Progress on my painting based on the movement Louang à l’immortalité de Jesus from Messiaen’s Quartet for the End of Time. However, for the purposes of exhibiting the work in a gallery, I’m titling it Flow.


The work is on paper that isn’t absolutely flat, and is consequently almost impossible to photograph well. On Wednesday I’m taking the painting to be scanned, after which I’ll be able to post a full image of it here.










12 thoughts on “Flow

  1. Were you dreaming of garden warblers, as in “La fauvette des jardins”? Birds and color are so Messiaen…

    (I was thinking of your Facebook note, and how we are–in our different modes–trying to utter the transcendental. And how neither knows what is at the fundament-level of the self, or what it is dreaming.)

  2. It’s all been said, really, in the previous replies but may I add my two pennies worth of praise and delight at this beautiful, beautiful piece of work. Thank you so much, Clive xx

  3. Your drawing technique is honed to its highest degree here, the patience it requires must be extraordinary. I love looking into your work, the marks and patterns, the intense light and rich colours. Although It seems I’m missing out on Facebook, I’m still determined not to go there, how do you find the time? Good luck with the exhibition in York, may we see a few of the works here some time ? Much love ,and thanks for sharing xxxxL

    • Hi Liz. Lovely to hear from you.

      I do the Facebook posts in downtime. My pages reach a lot of people and so I feel that the time and effort are well spent. Meet a lot of interesting artists there, too.

      The three paintings for the Messiaen have gone to be scanned. They are A1 in size and made on paper. The surfaces have cockled slightly as a consequence, and while I like the look of them to the naked eye – almost as though they’ve been painted on parchment – they’d be hell to photograph. So scanning is the answer. I’ll put the images up at the Artlog when I have them.

      Love from Aberystwyth. xxx

  4. Clive, I think the fitting response to a painting of such numinous beauty can only be found in the forthcoming performance of Olivier Messiaen’s remarkable ‘Quartet for the End of Time’. I look forward to seeing the painting in its entirety.

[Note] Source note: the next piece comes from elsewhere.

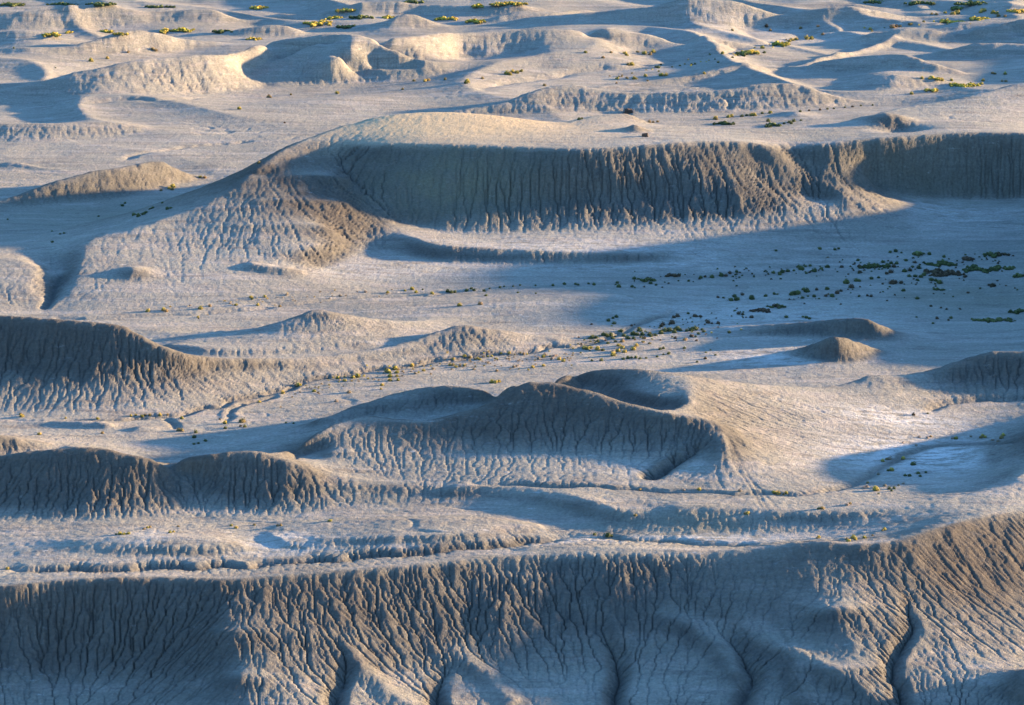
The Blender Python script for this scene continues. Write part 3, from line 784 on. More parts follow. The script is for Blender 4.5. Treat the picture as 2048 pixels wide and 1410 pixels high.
# scattered flecks of salt crust on the gentler ground
fl = rng_(n, l, nz(n, l, P, 0.55, 7, .8, (.5, 1.2, 1)), .60, .70)
fl = mth(n, l, 'MULTIPLY', fl, rng_(n, l, attr('steep'), 0, .5, .8, .2), True)
col = mixc(n, l, fl, col, (.62, .60, .58))
col = mixc(n, l, 1.0, col, mixc(n, l, rng_(n, l, fine, .3, .7), (.74, .74, .74), (1.22, 1.22, 1.22)), 'MULTIPLY')
l.new(col, bsdf.inputs['Base Color'])
h = mth(n, l, 'ADD', mth(n, l, 'MULTIPLY', mth(n, l, 'ADD', fine, mth(n, l, 'MULTIPLY', nz(n, l, P, 4.5, 3, .6), .35)), .22), mth(n, l, 'MULTIPLY', nz(n, l, P, .6, 5, .65), .22))
bp = n.new("ShaderNodeBump"); bp.inputs['Strength'].default_value = 1.0; bp.inputs['Distance'].default_value = 1.0
l.new(h, bp.inputs['Height']); l.new(bp.outputs[0], bsdf.inputs['Normal'])
ground.data.materials.append(gm)


# ------------------------------------------------------------------ shrubs
def leafmat(name, low, high, ztop=0.75):
    m, n, l, b = nodemat(name)
    tc = n.new("ShaderNodeTexCoord"); sx = n.new("ShaderNodeSeparateXYZ"); l.new(tc.outputs['Object'], sx.inputs[0])
    oi = n.new("ShaderNodeObjectInfo")
    t = nz(n, l, tc.outputs['Object'], 9.0, 3, .6)
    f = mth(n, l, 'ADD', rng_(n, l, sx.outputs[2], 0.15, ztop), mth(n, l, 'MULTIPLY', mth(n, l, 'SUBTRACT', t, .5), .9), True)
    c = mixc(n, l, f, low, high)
    hs = n.new("ShaderNodeHueSaturation")
    l.new(rng_(n, l, oi.outputs['Random'], 0, 1, .485, .515), hs.inputs['Hue'])
    l.new(rng_(n, l, oi.outputs['Random'], 0, 1, 1.2, .75), hs.inputs['Value'])
    l.new(c, hs.inputs['Color']); l.new(hs.outputs[0], b.inputs['Base Color'])
    b.inputs['Roughness'].default_value = .8
    return m


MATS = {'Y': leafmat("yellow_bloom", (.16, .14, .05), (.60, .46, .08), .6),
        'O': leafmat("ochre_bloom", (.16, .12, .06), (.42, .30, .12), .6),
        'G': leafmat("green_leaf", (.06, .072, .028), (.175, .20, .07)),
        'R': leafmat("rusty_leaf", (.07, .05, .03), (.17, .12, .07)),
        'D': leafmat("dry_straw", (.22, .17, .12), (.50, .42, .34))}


def shrub_mesh(name, seed, mat, n_leaf=130, sx=1.0, sy=1.0, lobes=4, leaf=0.15, hgt=0.75):
    """a mound about 1 m across: tufts of small leaf faces spread through several lobes, on stems"""
    r = random.Random(seed)
    L = [(r.uniform(-.15, .15) * sx, r.uniform(-.15, .15) * sy, r.uniform(.28, .42)) for _ in range(lobes)]
    vs, fs = [], []
    for k in range(n_leaf):
        cx, cy, rad = L[r.randrange(lobes)]
        while True:
            x, y, z = r.gauss(0, 1), r.gauss(0, 1), abs(r.gauss(0, 1))
            d = math.sqrt(x * x + y * y + z * z)
            if d > .1:
                break
        q = rad * (0.55 + 0.5 * r.random())
        px, py, pz = cx + x / d * q, cy + y / d * q, 0.05 + z / d * q * hgt / .5
        nrm = Vector((x / d + r.uniform(-.5, .5), y / d + r.uniform(-.5, .5), z / d + r.uniform(-.3, .6))).normalized()
        t1 = nrm.orthogonal().normalized(); t2 = nrm.cross(t1)
        a = r.uniform(0, 6.28); s = leaf * r.uniform(.6, 1.2)
        e1 = t1 * math.cos(a) + t2 * math.sin(a); e2 = nrm.cross(e1)
        c = Vector((px, py, pz)); i = len(vs)
        vs += [c - e1 * s * .5 - e2 * s * .35, c + e1 * s * .5 - e2 * s * .3, c + e1 * s * .35 + e2 * s * .5, c - e1 * s * .3 + e2 * s * .45]
        fs.append((i, i + 1, i + 2, i + 3))
    i = len(vs)                                  # the dense twiggy heart of the bush
    for ring, (rr_, zz) in enumerate(((.40, -.05), (.36, .16), (.2, .34 * hgt / .75))):
        for a in range(7):
            q = rr_ * r.uniform(.8, 1.1)
            vs.append(Vector((math.cos(a * .898 + ring * .4) * q, math.sin(a * .898 + ring * .4) * q, zz)))
    for ring in range(2):
        for a in range(7):
            fs.append((i + ring * 7 + a, i + ring * 7 + (a + 1) % 7, i + ring * 7 + 7 + (a + 1) % 7, i + ring * 7 + 7 + a))
    fs.append(tuple(i + 14 + a for a in range(7)))
    for cx, cy, rad in L:                       # woody stems
        for k in range(2):
            x1, y1 = cx * .3, cy * .3; x2, y2 = cx + r.uniform(-.1, .1), cy + r.uniform(-.1, .1)
            i = len(vs)
            vs += [Vector((x1 - .02, y1, -.12)), Vector((x1 + .02, y1, -.12)), Vector((x2 + .01, y2, rad)), Vector((x2 - .01, y2, rad)), Vector((x1, y1 + .03, -.12))]
            fs += [(i, i + 1, i + 2, i + 3), (i, i + 4, i + 3)]
    me = bpy.data.meshes.new(name)
    me.from_pydata([tuple(v) for v in vs], [], fs)
    me.materials.append(mat); me.update()
    return me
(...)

    I went off to listen to ‘Quartet for the End of Time’ after your last post on this painting. Much to my delight, I then discovered that Messiaen is synonomous with birdsong and spent years transcribing their song into music. He writes of his evocations of birdsong in the Quartet: ‘The birds are the opposite to Time; they are our desire for light, for stars, for rainbows, and for jubilant songs.’ Given that birds play such an important part in your own personal iconography, I have to once again congratulate Daniel Broncano Aguilera on having the vision to invite you to illuminate Messiaen’s music. As this painting so ably demonstrates, it is an inspired match.

    Phil writes of how moving he finds the simple beauty of the birds set against the visible signs of the agony of the crucifixion. I have to second all that he writes. The last but one image of the bird gazing up at Christ particularly resonates with me. I was with my mother when she died and for me this little bird represents the moment when suffering ends and we take flight. The memory of my mother’s peaceful death – and the solace I found in witnessing that final moment of release – is what remains with me, 20 years after her death. I would never have believed it was possible to feel uplifted, amidst the pain of such a significant loss, before I went through the experience.

    I am going to sign off with the words of Simon Armitage, taken from his afterword to the anthology ‘The Poetry of Birds’. He sums up beautifully all that I have been trying to convey here: ‘Perhaps at some subconscious, secular level [birds] are also our souls. Or more likely, they are our poems. What we find in them we would hope for our work – that sense of soaring otherness.’

    • What a moving message. Thank you, Sarah. I’m glad that this painting touches you. It was made while listening to a recording of Quartet for the End of Time, played over and over.

      And just a coincidence, though a not unremarkable one, that it came in when it did, just as I’d winged an e-mail invitation to the York Private View of The Mind’s Eye at Lotte Inch’s to you. Forgive the late send. I’ve only today got around to making my list. I’ve been crazy busy making some unexpected new work for the exhibition. (I am being mysterious, though if you’ve been looking at my Facebook page you must already know.)

      • Thank you for the invitation Clive. I met both Lotte and Sarah during last year’s York Open Studios. Sarah and I have stayed in touch since then, so she has given me news about the exhibition. We plan to be there on Thursday for the Private View and look forward to seeing you all then.

  5. Clive, yet another set of wonderful drawings! I wish I had a bottomless pit of money and space to hang your beautiful (but painful) work….bittersweet. x

  6. Best wishes for the final sprint to the finish with this project Clive. Extraordinary images you’ve created; the brutality of those wounds with the sweetness of those little birds is heartbreaking.